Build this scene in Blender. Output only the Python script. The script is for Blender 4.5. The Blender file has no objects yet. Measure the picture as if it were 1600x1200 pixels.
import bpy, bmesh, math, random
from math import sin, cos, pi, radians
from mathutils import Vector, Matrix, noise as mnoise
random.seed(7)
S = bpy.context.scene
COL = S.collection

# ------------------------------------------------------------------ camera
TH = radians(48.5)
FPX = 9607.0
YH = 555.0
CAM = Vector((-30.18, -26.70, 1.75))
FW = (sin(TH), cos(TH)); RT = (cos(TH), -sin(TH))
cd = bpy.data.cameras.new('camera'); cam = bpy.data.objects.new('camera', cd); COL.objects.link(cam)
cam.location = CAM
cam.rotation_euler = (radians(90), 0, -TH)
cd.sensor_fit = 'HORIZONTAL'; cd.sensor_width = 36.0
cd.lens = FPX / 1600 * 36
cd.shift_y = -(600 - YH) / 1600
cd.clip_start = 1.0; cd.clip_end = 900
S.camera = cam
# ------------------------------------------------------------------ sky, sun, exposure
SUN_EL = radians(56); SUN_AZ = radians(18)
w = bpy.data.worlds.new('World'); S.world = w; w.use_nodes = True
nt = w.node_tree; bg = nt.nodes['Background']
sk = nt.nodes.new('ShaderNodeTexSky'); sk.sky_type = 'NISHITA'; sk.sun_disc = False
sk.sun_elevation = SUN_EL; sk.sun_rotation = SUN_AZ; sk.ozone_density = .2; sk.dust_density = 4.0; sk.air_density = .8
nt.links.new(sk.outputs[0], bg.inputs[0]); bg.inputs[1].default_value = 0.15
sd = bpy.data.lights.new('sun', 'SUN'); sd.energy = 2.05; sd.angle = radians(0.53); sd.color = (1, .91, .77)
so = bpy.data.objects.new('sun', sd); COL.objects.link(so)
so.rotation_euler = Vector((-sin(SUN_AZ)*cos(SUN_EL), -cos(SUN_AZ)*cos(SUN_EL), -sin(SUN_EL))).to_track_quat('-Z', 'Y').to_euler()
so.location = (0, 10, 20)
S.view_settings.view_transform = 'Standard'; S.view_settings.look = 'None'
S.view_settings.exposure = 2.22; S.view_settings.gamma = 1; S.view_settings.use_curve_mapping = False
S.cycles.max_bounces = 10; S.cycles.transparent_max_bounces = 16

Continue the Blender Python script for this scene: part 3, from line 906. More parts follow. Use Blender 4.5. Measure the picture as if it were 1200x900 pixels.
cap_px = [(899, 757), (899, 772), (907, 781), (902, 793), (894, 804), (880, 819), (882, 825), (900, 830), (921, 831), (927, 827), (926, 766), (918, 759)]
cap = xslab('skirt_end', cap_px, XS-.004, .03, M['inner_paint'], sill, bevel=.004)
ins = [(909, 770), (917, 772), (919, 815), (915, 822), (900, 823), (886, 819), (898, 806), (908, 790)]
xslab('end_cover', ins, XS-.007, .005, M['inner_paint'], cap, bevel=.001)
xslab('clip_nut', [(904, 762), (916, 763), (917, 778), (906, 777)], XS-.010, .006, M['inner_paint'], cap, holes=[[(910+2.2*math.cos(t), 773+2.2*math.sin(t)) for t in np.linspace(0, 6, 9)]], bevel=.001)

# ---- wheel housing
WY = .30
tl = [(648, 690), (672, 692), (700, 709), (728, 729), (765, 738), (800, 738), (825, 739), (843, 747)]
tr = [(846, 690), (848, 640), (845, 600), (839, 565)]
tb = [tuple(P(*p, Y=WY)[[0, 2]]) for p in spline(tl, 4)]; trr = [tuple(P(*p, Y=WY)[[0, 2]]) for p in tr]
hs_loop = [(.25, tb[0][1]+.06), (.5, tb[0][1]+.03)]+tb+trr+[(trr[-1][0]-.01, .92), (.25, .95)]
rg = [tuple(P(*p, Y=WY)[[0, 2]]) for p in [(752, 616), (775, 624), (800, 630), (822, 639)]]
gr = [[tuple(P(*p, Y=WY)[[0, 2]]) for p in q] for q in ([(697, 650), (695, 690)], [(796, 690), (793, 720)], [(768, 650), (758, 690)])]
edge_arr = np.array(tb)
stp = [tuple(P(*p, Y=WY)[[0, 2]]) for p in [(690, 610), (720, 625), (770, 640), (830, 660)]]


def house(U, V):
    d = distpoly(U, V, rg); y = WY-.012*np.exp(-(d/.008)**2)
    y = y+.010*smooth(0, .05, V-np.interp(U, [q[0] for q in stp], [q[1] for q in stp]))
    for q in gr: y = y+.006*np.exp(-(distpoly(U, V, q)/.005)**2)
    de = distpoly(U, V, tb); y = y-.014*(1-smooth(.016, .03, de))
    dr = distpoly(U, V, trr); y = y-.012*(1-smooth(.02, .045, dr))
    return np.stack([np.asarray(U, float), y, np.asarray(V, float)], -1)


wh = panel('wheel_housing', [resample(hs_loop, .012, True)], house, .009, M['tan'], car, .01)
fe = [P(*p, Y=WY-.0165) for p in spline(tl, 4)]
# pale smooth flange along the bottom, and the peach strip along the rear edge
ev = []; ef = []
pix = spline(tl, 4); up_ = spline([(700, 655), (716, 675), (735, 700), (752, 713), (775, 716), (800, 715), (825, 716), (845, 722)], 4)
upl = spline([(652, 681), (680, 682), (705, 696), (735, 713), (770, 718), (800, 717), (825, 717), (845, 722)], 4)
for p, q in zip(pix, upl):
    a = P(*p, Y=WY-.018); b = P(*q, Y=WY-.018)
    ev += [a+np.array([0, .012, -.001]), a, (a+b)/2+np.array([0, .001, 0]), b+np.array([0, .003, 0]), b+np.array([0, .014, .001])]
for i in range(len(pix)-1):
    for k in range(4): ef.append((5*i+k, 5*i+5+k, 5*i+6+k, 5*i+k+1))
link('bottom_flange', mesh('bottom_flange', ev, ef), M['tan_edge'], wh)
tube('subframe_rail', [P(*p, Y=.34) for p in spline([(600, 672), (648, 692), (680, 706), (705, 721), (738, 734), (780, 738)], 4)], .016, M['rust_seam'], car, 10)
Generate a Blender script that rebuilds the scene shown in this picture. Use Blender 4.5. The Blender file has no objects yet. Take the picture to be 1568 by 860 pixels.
==*==
**JOB**. Every line above should be printed again exactly as it stands.

**PROBLEM SOLUTION**.
Build this scene in Blender. Output only the Python script. The script is for Blender 4.5. The Blender file has no objects yet. Measure the picture as if it were 1600x1200 pixels.
import bpy, bmesh, math, random
from math import sin, cos, pi, radians
from mathutils import Vector, Matrix, noise as mnoise
random.seed(7)
S = bpy.context.scene
COL = S.collection

# ------------------------------------------------------------------ camera
TH = radians(48.5)
FPX = 9607.0
YH = 555.0
CAM = Vector((-30.18, -26.70, 1.75))
FW = (sin(TH), cos(TH)); RT = (cos(TH), -sin(TH))
cd = bpy.data.cameras.new('camera'); cam = bpy.data.objects.new('camera', cd); COL.objects.link(cam)
cam.location = CAM
cam.rotation_euler = (radians(90), 0, -TH)
cd.sensor_fit = 'HORIZONTAL'; cd.sensor_width = 36.0
cd.lens = FPX / 1600 * 36
cd.shift_y = -(600 - YH) / 1600
cd.clip_start = 1.0; cd.clip_end = 900
S.camera = cam
# ------------------------------------------------------------------ sky, sun, exposure
SUN_EL = radians(56); SUN_AZ = radians(18)
w = bpy.data.worlds.new('World'); S.world = w; w.use_nodes = True
nt = w.node_tree; bg = nt.nodes['Background']
sk = nt.nodes.new('ShaderNodeTexSky'); sk.sky_type = 'NISHITA'; sk.sun_disc = False
sk.sun_elevation = SUN_EL; sk.sun_rotation = SUN_AZ; sk.ozone_density = .2; sk.dust_density = 4.0; sk.air_density = .8
nt.links.new(sk.outputs[0], bg.inputs[0]); bg.inputs[1].default_value = 0.15
sd = bpy.data.lights.new('sun', 'SUN'); sd.energy = 2.05; sd.angle = radians(0.53); sd.color = (1, .91, .77)
so = bpy.data.objects.new('sun', sd); COL.objects.link(so)
so.rotation_euler = Vector((-sin(SUN_AZ)*cos(SUN_EL), -cos(SUN_AZ)*cos(SUN_EL), -sin(SUN_EL))).to_track_quat('-Z', 'Y').to_euler()
so.location = (0, 10, 20)
S.view_settings.view_transform = 'Standard'; S.view_settings.look = 'None'
S.view_settings.exposure = 2.22; S.view_settings.gamma = 1; S.view_settings.use_curve_mapping = False
S.cycles.max_bounces = 10; S.cycles.transparent_max_bounces = 16

Continue the Blender Python script for this scene: part 3, from line 906. More parts follow. Use Blender 4.5. Measure the picture as if it were 1200x900 pixels.
cap_px = [(899, 757), (899, 772), (907, 781), (902, 793), (894, 804), (880, 819), (882, 825), (900, 830), (921, 831), (927, 827), (926, 766), (918, 759)]
cap = xslab('skirt_end', cap_px, XS-.004, .03, M['inner_paint'], sill, bevel=.004)
ins = [(909, 770), (917, 772), (919, 815), (915, 822), (900, 823), (886, 819), (898, 806), (908, 790)]
xslab('end_cover', ins, XS-.007, .005, M['inner_paint'], cap, bevel=.001)
xslab('clip_nut', [(904, 762), (916, 763), (917, 778), (906, 777)], XS-.010, .006, M['inner_paint'], cap, holes=[[(910+2.2*math.cos(t), 773+2.2*math.sin(t)) for t in np.linspace(0, 6, 9)]], bevel=.001)

# ---- wheel housing
WY = .30
tl = [(648, 690), (672, 692), (700, 709), (728, 729), (765, 738), (800, 738), (825, 739), (843, 747)]
tr = [(846, 690), (848, 640), (845, 600), (839, 565)]
tb = [tuple(P(*p, Y=WY)[[0, 2]]) for p in spline(tl, 4)]; trr = [tuple(P(*p, Y=WY)[[0, 2]]) for p in tr]
hs_loop = [(.25, tb[0][1]+.06), (.5, tb[0][1]+.03)]+tb+trr+[(trr[-1][0]-.01, .92), (.25, .95)]
rg = [tuple(P(*p, Y=WY)[[0, 2]]) for p in [(752, 616), (775, 624), (800, 630), (822, 639)]]
gr = [[tuple(P(*p, Y=WY)[[0, 2]]) for p in q] for q in ([(697, 650), (695, 690)], [(796, 690), (793, 720)], [(768, 650), (758, 690)])]
edge_arr = np.array(tb)
stp = [tuple(P(*p, Y=WY)[[0, 2]]) for p in [(690, 610), (720, 625), (770, 640), (830, 660)]]


def house(U, V):
    d = distpoly(U, V, rg); y = WY-.012*np.exp(-(d/.008)**2)
    y = y+.010*smooth(0, .05, V-np.interp(U, [q[0] for q in stp], [q[1] for q in stp]))
    for q in gr: y = y+.006*np.exp(-(distpoly(U, V, q)/.005)**2)
    de = distpoly(U, V, tb); y = y-.014*(1-smooth(.016, .03, de))
    dr = distpoly(U, V, trr); y = y-.012*(1-smooth(.02, .045, dr))
    return np.stack([np.asarray(U, float), y, np.asarray(V, float)], -1)


wh = panel('wheel_housing', [resample(hs_loop, .012, True)], house, .009, M['tan'], car, .01)
fe = [P(*p, Y=WY-.0165) for p in spline(tl, 4)]
# pale smooth flange along the bottom, and the peach strip along the rear edge
ev = []; ef = []
pix = spline(tl, 4); up_ = spline([(700, 655), (716, 675), (735, 700), (752, 713), (775, 716), (800, 715), (825, 716), (845, 722)], 4)
upl = spline([(652, 681), (680, 682), (705, 696), (735, 713), (770, 718), (800, 717), (825, 717), (845, 722)], 4)
for p, q in zip(pix, upl):
    a = P(*p, Y=WY-.018); b = P(*q, Y=WY-.018)
    ev += [a+np.array([0, .012, -.001]), a, (a+b)/2+np.array([0, .001, 0]), b+np.array([0, .003, 0]), b+np.array([0, .014, .001])]
for i in range(len(pix)-1):
    for k in range(4): ef.append((5*i+k, 5*i+5+k, 5*i+6+k, 5*i+k+1))
link('bottom_flange', mesh('bottom_flange', ev, ef), M['tan_edge'], wh)
tube('subframe_rail', [P(*p, Y=.34) for p in spline([(600, 672), (648, 692), (680, 706), (705, 721), (738, 734), (780, 738)], 4)], .016, M['rust_seam'], car, 10)
Generate a Blender script that rebuilds the scene shown in this picture. Use Blender 4.5. The Blender file has no objects yet. Take the picture to be 1568 by 860 pixels.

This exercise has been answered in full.